In 2008 I discovered a small village in Henan called Chen Jia Gou, where the Chen style of t’ai chi originated. I had begun learning Chen style in Shaolin, but I knew the ‘external’ style of Shaolin kung fu had its limits, so I started to visit Chen Jia Gou, where I found a great teacher, the Grand Master, Chen Zhaosen. The place he taught from was typical of martial arts schools around the country – simple buildings where students could train, with a dining room and upstairs quarters for sleeping. The first thing the master said was ‘Show me your t’ai chi.’ I did about three minutes and then he stopped me and gave me the best lesson ever, explaining what I was doing wrong. I’ve now been visiting Chen Zhaosen for the past seventeen years.

Instead of focusing on external fighting styles, I concentrated on the internal aspects of the practice, learning how to generate power from breathing, balance, meditation and relaxation. With wing chun, instead of blocking punches, you learn to use an opponent’s force by ‘completing the circle’ and never blocking their energy but instead using it against them. Even if it looks peaceful, every movement has a fighting application.

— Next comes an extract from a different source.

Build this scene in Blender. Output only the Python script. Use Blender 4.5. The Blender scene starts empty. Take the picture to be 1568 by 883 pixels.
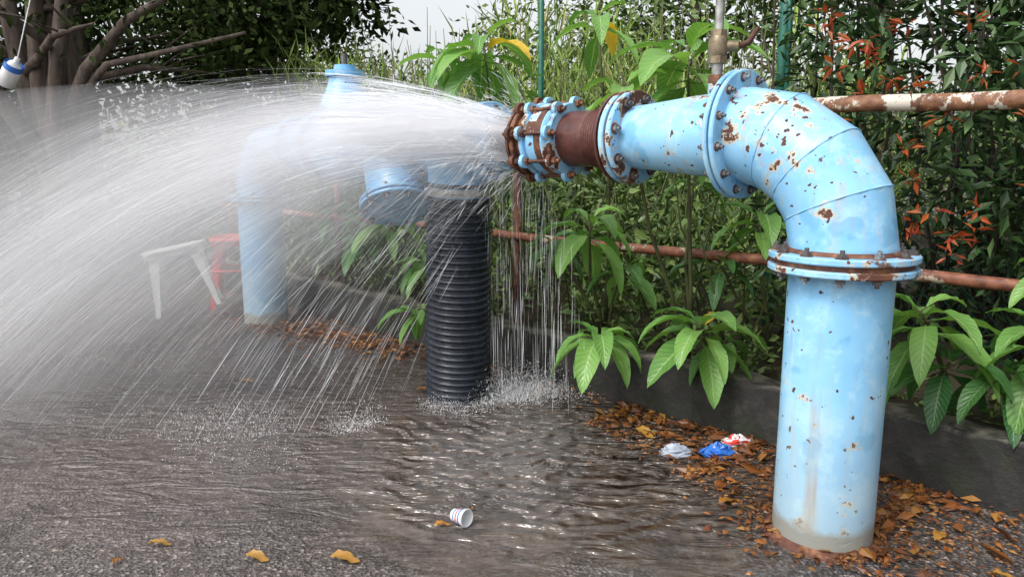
import bpy, math, random
import numpy as np
from mathutils import Vector, Matrix
random.seed(7); rng=np.random.default_rng(7)
scene=bpy.context.scene
scene.view_settings.view_transform='Standard'
scene.view_settings.look='None'
scene.view_settings.exposure=0

# ------------------------------------------------------------------ mesh builder
class MB:
    def __init__(s): s.v=[];s.f=[];s.m=[];s.s=[];s.uv=None
    def add(s,vs,fs,mat=0,smooth=True):
        o=len(s.v); s.v.extend([tuple(p) for p in vs])
        for f in fs: s.f.append(tuple(i+o for i in f))
        s.m.extend([mat]*len(fs)); s.s.extend([smooth]*len(fs))
    def bulk(s,V,F,mat=0,smooth=False):
        o=len(s.v); s.v.extend(V.tolist()); s.f.extend((F+o).tolist())
        s.m.extend([mat]*len(F)); s.s.extend([smooth]*len(F))
    def build(s,name,mats,parent=None,uv=None):
        me=bpy.data.meshes.new(name); me.from_pydata(s.v,[],s.f)
        for m in mats: me.materials.append(m)
        me.polygons.foreach_set('material_index',s.m); me.polygons.foreach_set('use_smooth',s.s)
        if uv is not None:
            l=me.uv_layers.new(name='UVMap')
            li=np.zeros(len(me.loops),dtype=np.int32); me.loops.foreach_get('vertex_index',li)
            l.data.foreach_set('uv',np.array(uv,dtype=np.float32)[li].ravel())
        me.update()
        ob=bpy.data.objects.new(name,me); scene.collection.objects.link(ob)
        if parent: ob.parent=parent
        return ob
def empty(name):
    e=bpy.data.objects.new(name,None); scene.collection.objects.link(e); e.empty_display_size=.1; return e
def frame(ax):
    ax=Vector(ax).normalized()
    h=Vector((0,0,1)) if abs(ax.z)<.9 else Vector((1,0,0))
    a=ax.cross(h).normalized(); b=ax.cross(a).normalized(); return ax,a,b
def revolve(mb,o,ax,prof,seg=48,mat=0,smooth=False,wob=0):
    o=Vector(o); ax,a,b=frame(ax)
    def ring(t,r):
        out=[]
        for i in range(seg):
            th=2*math.pi*i/seg; rr=r*(1+wob*math.sin(th*3+t*9))
            out.append(o+ax*t+(a*math.cos(th)+b*math.sin(th))*rr)
        return out
    if smooth:
        vs=[]; fs=[]
        for t,r in prof: vs+=ring(t,r)
        for k in range(len(prof)-1):
            for i in range(seg):
                j=(i+1)%seg; fs.append((k*seg+i,k*seg+j,(k+1)*seg+j,(k+1)*seg+i))
        mb.add(vs,fs,mat)
    else:
        for k in range(len(prof)-1):
            vs=ring(*prof[k])+ring(*prof[k+1])
            fs=[(i,(i+1)%seg,seg+(i+1)%seg,seg+i) for i in range(seg)]
            mb.add(vs,fs,mat)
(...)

Along with poetry, the discipline of martial arts has been instrumental in turning my life around. It is a fantastic way of teaching you how to control anger and convert that energy into something positive. Some people recommend boxing as a way of keeping young men out of trouble, but I’d always say martial arts is the better way. You have to learn self-control and how to be humble; you can’t just pile in and start throwing punches. It has helped me to stay focused and grounded when the annoyances of the world make themselves apparent.